The Old Guard 2‘s action sequences, ostensibly the franchise’s crowning jewel, are surprisingly lackluster this time around. Despite some inventive staging in its early stages, the film’s momentum quickly fades, giving way to jittery editing and disjointed camera work that detract from the impact of pivotal immortal-versus-immortal battles. The much-anticipated showdown between Theron and Thurman, along with the emotionally charged clash between Nile and Quynh, bears the brunt of this breakdown. Instead of culminating in an operatic spectacle, these battles stumble with continuity lapses and what feels like competing takes that were either left in the editing bay or haphazardly stitched together. The film’s entire final act, rather than delivering catharsis, plays like a placeholder for whatever might come next—an unfinished bridge to a sequel that’s still a concept rather than a promise.
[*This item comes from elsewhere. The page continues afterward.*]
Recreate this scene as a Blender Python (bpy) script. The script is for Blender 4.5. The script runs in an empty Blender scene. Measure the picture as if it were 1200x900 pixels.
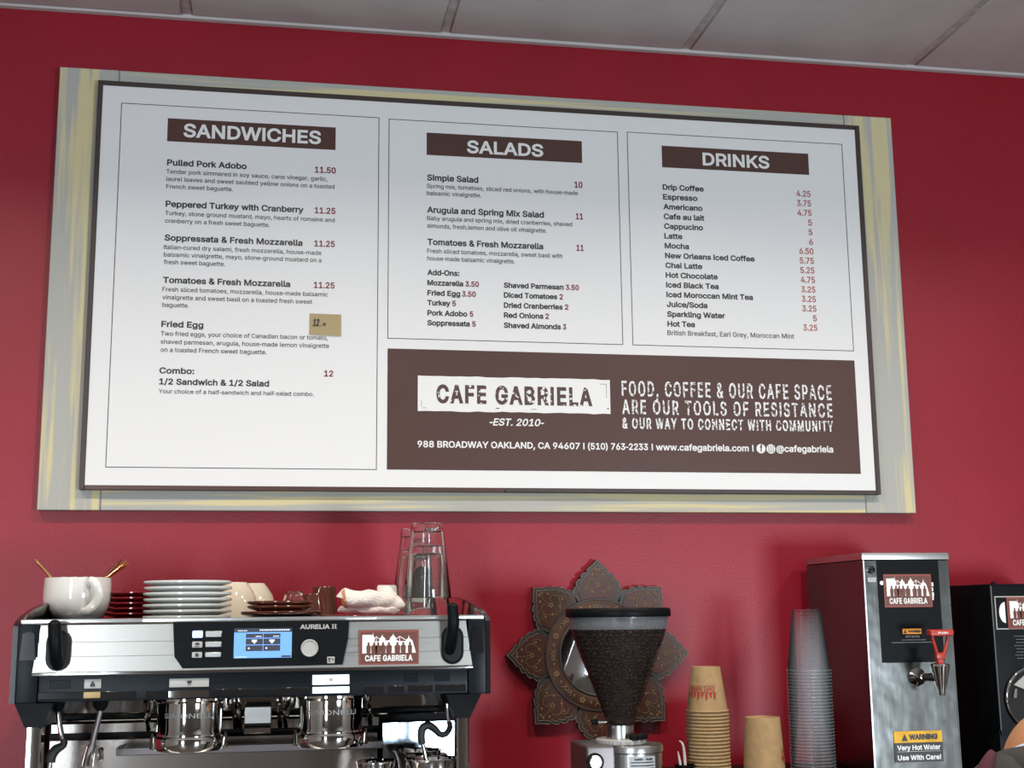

The Old Guard 2 Charlize Theron Kiki Layne
© Netflix

And herein lies The Old Guard 2‘s most significant flaw: it’s overly preoccupied with laying groundwork for a hypothetical third chapter, failing to complete the story it’s currently telling. Instead of delivering a fully realized, emotionally satisfying sequel, the film plays like a feature-length prologue that constantly signals its importance without doing the necessary work to earn it. Subplots, such as the tension between Nicky and Joe or the reintroduction of excommunicated team member Booker (Matthias Schoenaerts), function less as meaningful drama and more as artificial padding, highlighting the film’s uneven narrative urgency.

Even the film’s most promising emotional arc, the fraught reunion between Andy and Quynh, simmering with centuries of silence, betrayal, and unresolved longing, hits like a technicality rather than a powerful moment, hobbled by the inflated lore and aggressive sequel baiting that disrupt the film’s pacing. What could’ve been a tight, character-driven sequel instead dissolves into a middling bridge to a trilogy that hasn’t earned its next step, despite the film’s obvious pride in its cliffhanger.